Grâce à une météo favorable, nous volons sans encombre jusqu’au village de Providence, magnifiquement disséminé sur les îles paradisiaques de cette portion du fleuve. Cette fin d’après-midi, nous improvisons un “micro-meeting aérien” pour les habitants. Les plus intrépides se voient offrir un baptême de l’air, occasion unique de découvrir le village depuis le ciel ! Puis, avant d’ouvrir la traditionnelle bière surinamaise Parbo, il faut s’atteler à l’entretien et au contrôle du matériel, car le seul mécano sur un ULM, c’est le pilote lui-même.

4 Novembre

Nous devons atteindre aujourd’hui le point le plus méridional de notre voyage. Avant de prendre la direction de Mofina, le village où habite la famille de Feni, notre jeune et habile piroguier, nos appareils se posent pour une halte au village de Grand Santi. La nuit venue, dans une impressionnante démonstration de pilotage à l’aveuglette dans les rapides des abattis Cotticas, Feni nous emmène à une fête inattendue sur une petite île, équipée d’un sound-system surdimensionné.

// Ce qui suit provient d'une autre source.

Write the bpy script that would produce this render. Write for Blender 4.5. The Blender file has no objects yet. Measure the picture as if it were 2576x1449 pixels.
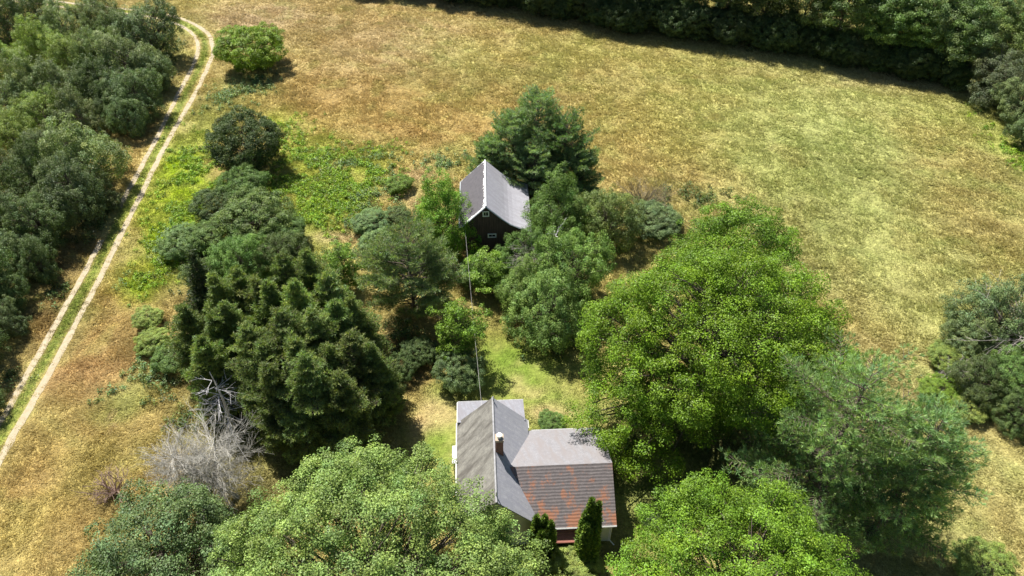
import bpy, math, numpy as np
from mathutils import Vector
R_ = math.radians
sc = bpy.context.scene
C = sc.collection

# ------------------------------------------------------------------ camera (drone, 55 m up, looking down 42 deg)
CAM_H, PITCH, F_PX, W_PX, H_PX = 55.0, R_(42.0), 1839.0, 2576.0, 1449.0
cam_d = bpy.data.cameras.new('camera'); cam = bpy.data.objects.new('camera', cam_d); C.objects.link(cam)
cam.location = (0, 0, CAM_H); cam.rotation_euler = (R_(90) - PITCH, 0, 0)
cam_d.sensor_width = 36; cam_d.lens = 36 * F_PX / W_PX; cam_d.clip_end = 6000; cam_d.clip_start = 0.5
sc.camera = cam
_F = np.array([0, math.cos(PITCH), -math.sin(PITCH)]); _U = np.array([0, math.sin(PITCH), math.cos(PITCH)])

def at(u, v, z=0.0):
    """survey helper: the point of the plane at height z seen at photo position (u, v)"""
    d = _F + (u - W_PX/2)/F_PX*np.array([1., 0, 0]) - (v - H_PX/2)/F_PX*_U
    return np.array([0, 0, CAM_H]) + d*((z - CAM_H)/d[2])

def metres(u, v, px, z=0.0):
    p = at(u, v, z); return px/F_PX*float((p - np.array([0, 0, CAM_H])) @ _F)

# ------------------------------------------------------------------ light
SUN_EL = R_(57); SX, SY = 0.57, -0.822             # direction in which shadows fall on the ground
sv = Vector((-SX*math.cos(SUN_EL), -SY*math.cos(SUN_EL), math.sin(SUN_EL))).normalized()
sd = bpy.data.lights.new('sun', 'SUN'); sd.energy = 5.0; sd.angle = R_(0.53); sd.color = (1, 0.95, 0.87)
so = bpy.data.objects.new('sun', sd); C.objects.link(so); so.rotation_euler = (-sv).to_track_quat('-Z', 'Y').to_euler()
so.location = (0, 0, 90)
w = bpy.data.worlds.new('World'); sc.world = w; w.use_nodes = True
nt = w.node_tree; bg = nt.nodes['Background']; sky = nt.nodes.new('ShaderNodeTexSky'); sky.sky_type = 'NISHITA'
sky.sun_disc = False; sky.sun_elevation = SUN_EL; sky.sun_rotation = math.atan2(-SX, -SY)
nt.links.new(sky.outputs[0], bg.inputs[0]); bg.inputs[1].default_value = 0.05
sc.view_settings.view_transform = 'Standard'; sc.view_settings.look = 'None'
sc.view_settings.gamma = 1; sc.view_settings.exposure = 0.98
sc.cycles.max_bounces = 6; sc.cycles.diffuse_bounces = 2; sc.cycles.transmission_bounces = 4; sc.cycles.transparent_max_bounces = 4

# ------------------------------------------------------------------ numpy helpers
def vnoise(x, y, s, seed, octaves=3):
    out = np.zeros(np.shape(x)); amp, tot = 1.0, 0.0
    for o in range(octaves):
        g = np.random.default_rng(seed*17 + o).random((256, 256))
        px, py = np.asarray(x)/s + 100.3, np.asarray(y)/s + 100.7
        ix, iy = np.floor(px).astype(int), np.floor(py).astype(int)
        fx, fy = px - ix, py - iy
        fx = fx*fx*(3 - 2*fx); fy = fy*fy*(3 - 2*fy)
        a, b = g[ix % 256, iy % 256], g[(ix+1) % 256, iy % 256]
        c, d = g[ix % 256, (iy+1) % 256], g[(ix+1) % 256, (iy+1) % 256]
        out += amp*((a*(1-fx) + b*fx)*(1-fy) + (c*(1-fx) + d*fx)*fy); tot += amp
        amp *= 0.5; s *= 0.5
    return out/tot

def sstep(a, b, x):
    t = np.clip((x - a)/(b - a), 0, 1); return t*t*(3 - 2*t)

def nrm(a): return a/np.maximum(np.linalg.norm(a, axis=-1, keepdims=True), 1e-9)

def quads_mesh(name, Q, attrs=None, mats=()):
    """Q (n,4,3): n loose quads; attrs {name: (n,3)} stored per face"""
    n = len(Q); me = bpy.data.meshes.new(name)
    me.vertices.add(4*n); me.vertices.foreach_set('co', np.ascontiguousarray(Q, np.float32).ravel())
    me.loops.add(4*n); me.loops.foreach_set('vertex_index', np.arange(4*n, dtype=np.int32))
    me.polygons.add(n); me.polygons.foreach_set('loop_start', np.arange(0, 4*n, 4, dtype=np.int32))
    me.update(calc_edges=True)
    for k, a in (attrs or {}).items():
        t = me.attributes.new(k, 'FLOAT_VECTOR', 'FACE'); t.data.foreach_set('vector', np.ascontiguousarray(a, np.float32).ravel())
    for m in mats: me.materials.append(m)
    return me

def segs_quads(P0, P1, R0, R1, k=5):
    P0, P1 = np.asarray(P0, float), np.asarray(P1, float); R0, R1 = np.asarray(R0, float), np.asarray(R1, float)
    d = nrm(P1 - P0); ref = np.where(np.abs(d[:, 2:3]) > 0.9, np.array([[1., 0, 0]]), np.array([[0, 0, 1.]]))
    a = nrm(np.cross(d, ref)); b = np.cross(d, a); out = []
    for i in range(k):
        t0, t1 = 2*math.pi*i/k, 2*math.pi*(i+1)/k
        e0, e1 = a*math.cos(t0) + b*math.sin(t0), a*math.cos(t1) + b*math.sin(t1)
        out.append(np.stack([P0 + e0*R0[:, None], P0 + e1*R0[:, None], P1 + e1*R1[:, None], P1 + e0*R1[:, None]], 1))
    return np.concatenate(out)

class Segs:
    def __init__(s): s.p0, s.p1, s.r0, s.r1 = [], [], [], []
    def add(s, p0, p1, r0, r1): s.p0.append(p0); s.p1.append(p1); s.r0.append(r0); s.r1.append(r1)
    def path(s, pts, r0, r1):
        n = len(pts) - 1
        for i in range(n): s.add(pts[i], pts[i+1], r0 + (r1-r0)*i/n, r0 + (r1-r0)*(i+1)/n)
    def mesh(s, name, mat, k=5): return quads_mesh(name, segs_quads(s.p0, s.p1, s.r0, s.r1, k), None, [mat])

def link(name, me, parent=None):
    o = bpy.data.objects.new(name, me); C.objects.link(o)
    if parent is not None: o.parent = parent
    return o

def tag(o, label=None, cat=None, group=None, kind=None):
    for k, v in (('label', label), ('category', cat), ('group', group), ('kind', kind)):
        if v: o[k] = v
    return o

def thing(name, label, cat, loc=(0, 0, 0), rz=0.0, group=None):
    o = bpy.data.objects.new(name, None); C.objects.link(o); o.empty_display_size = 0.5
    o.location = loc; o.rotation_euler = (0, 0, rz)
    return tag(o, label, cat, group)

# ------------------------------------------------------------------ materials
class NT:
    def __init__(s, name):
        s.m = bpy.data.materials.new(name); s.m.use_nodes = True; s.t = s.m.node_tree
        s.p = s.t.nodes['Principled BSDF']; s.out = s.t.nodes['Material Output']
    def n(s, typ, **kw):
        q = s.t.nodes.new('ShaderNode' + typ)
        for k, v in kw.items():
            if k in ('blend_type', 'data_type', 'operation', 'attribute_name', 'noise_dimensions', 'wave_type', 'bands_direction'): setattr(q, k, v)
            else: q.inputs[k.replace('_', ' ')].default_value = v
        return q
    def l(s, a, b): s.t.links.new(a, b)
    def mixc(s, fac, a, b, mode='MIX'):
        q = s.t.nodes.new('ShaderNodeMix'); q.data_type = 'RGBA'; q.blend_type = mode
        for i, x in ((0, fac), (6, a), (7, b)):
            if isinstance(x, (int, float)): q.inputs[i].default_value = x
            elif isinstance(x, tuple): q.inputs[i].default_value = (*x[:3], 1)
            else: s.l(x, q.inputs[i])
        return q.outputs[2]
    def ramp(s, fac, stops):
        q = s.t.nodes.new('ShaderNodeValToRGB'); s.l(fac, q.inputs[0]); e = q.color_ramp.elements
        while len(e) < len(stops): e.new(0.5)
        for el, (p, c) in zip(e, stops):
            el.position = p; el.color = (*(c if isinstance(c, tuple) else (c, c, c)), 1)
        return q.outputs[0]
    def noise(s, scale, detail=4, vec=None, rough=0.55, dist=0.0):
        q = s.n('TexNoise', Scale=scale, Detail=detail, Roughness=rough, Distortion=dist)
        if vec is not None: s.l(vec, q.inputs['Vector'])
        return q.outputs['Fac']
    def obj(s): return s.t.nodes.new('ShaderNodeTexCoord').outputs['Object']
    def mapping(s, vec, scale=(1, 1, 1), rot=(0, 0, 0)):
        q = s.t.nodes.new('ShaderNodeMapping'); q.inputs['Scale'].default_value = scale; q.inputs['Rotation'].default_value = rot
        s.l(vec, q.inputs['Vector']); return q.outputs[0]
    def bump(s, h, strength=0.3, dist=0.05):
        q = s.n('Bump', Strength=strength, Distance=dist); s.l(h, q.inputs['Height']); s.l(q.outputs[0], s.p.inputs['Normal'])

def leaf_material(name, gloss=0.35, trans=0.38, yellow=1.0):
    """foliage: the object's colour, varied leaf by leaf (attribute 'tone': leaf, clump, hue)"""
    M = NT(name); a = M.n('Attribute', attribute_name='tone'); sp = M.n('SeparateXYZ'); M.l(a.outputs['Vector'], sp.inputs[0])
    oi = M.n('ObjectInfo')
    k = M.n('Math', operation='MULTIPLY_ADD'); M.l(sp.outputs[0], k.inputs[0]); k.inputs[1].default_value = 0.8; k.inputs[2].default_value = 0.55
    k2 = M.n('Math', operation='MULTIPLY_ADD'); M.l(sp.outputs[1], k2.inputs[0]); k2.inputs[1].default_value = 0.9; k2.inputs[2].default_value = 0.6
    kk = M.n('Math', operation='MULTIPLY'); M.l(k.outputs[0], kk.inputs[0]); M.l(k2.outputs[0], kk.inputs[1])
    cc = M.n('CombineXYZ'); [M.l(kk.outputs[0], cc.inputs[i]) for i in range(3)]
    base = M.mixc(1.0, oi.outputs['Color'], cc.outputs[0], 'MULTIPLY')
    warm = M.mixc(1.0, base, (1.12, 1.05, 0.68), 'MULTIPLY'); cool = M.mixc(1.0, base, (0.74, 0.98, 1.08), 'MULTIPLY')
    col = M.mixc(sp.outputs[2], cool, warm)
    M.l(col, M.p.inputs['Base Color']); M.p.inputs['Roughness'].default_value = 0.5
    M.p.inputs['Specular IOR Level'].default_value = gloss
    tr = M.n('BsdfTranslucent'); M.l(M.mixc(1.0, col, (1.5*yellow, 1.6, 0.55), 'MULTIPLY'), tr.inputs['Color'])
    mx = M.n('MixShader', Fac=trans); M.l(M.p.outputs[0], mx.inputs[1]); M.l(tr.outputs[0], mx.inputs[2])
    M.l(mx.outputs[0], M.out.inputs['Surface'])
    return M.m
LEAF = leaf_material('broad_leaves', 0.25, 0.17, 0.9)
NEEDLE = leaf_material('needles', 0.25, 0.30, 0.9)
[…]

Nous passons quelques jours tranquilles à Mofina, établi sur un bras étroit et paisible du Maroni. Profitant de ce répit pour échanger avec les Djukas, nous y rencontrons aussi des instituteurs, en poste dans cette région isolée, qui ne laisseraient leur place pour rien au monde. Nous sommes si bien que nous prolongerions volontiers notre séjour. Mais il nous faut mener notre voyage à son terme et penser à redescendre le fleuve pour le retour.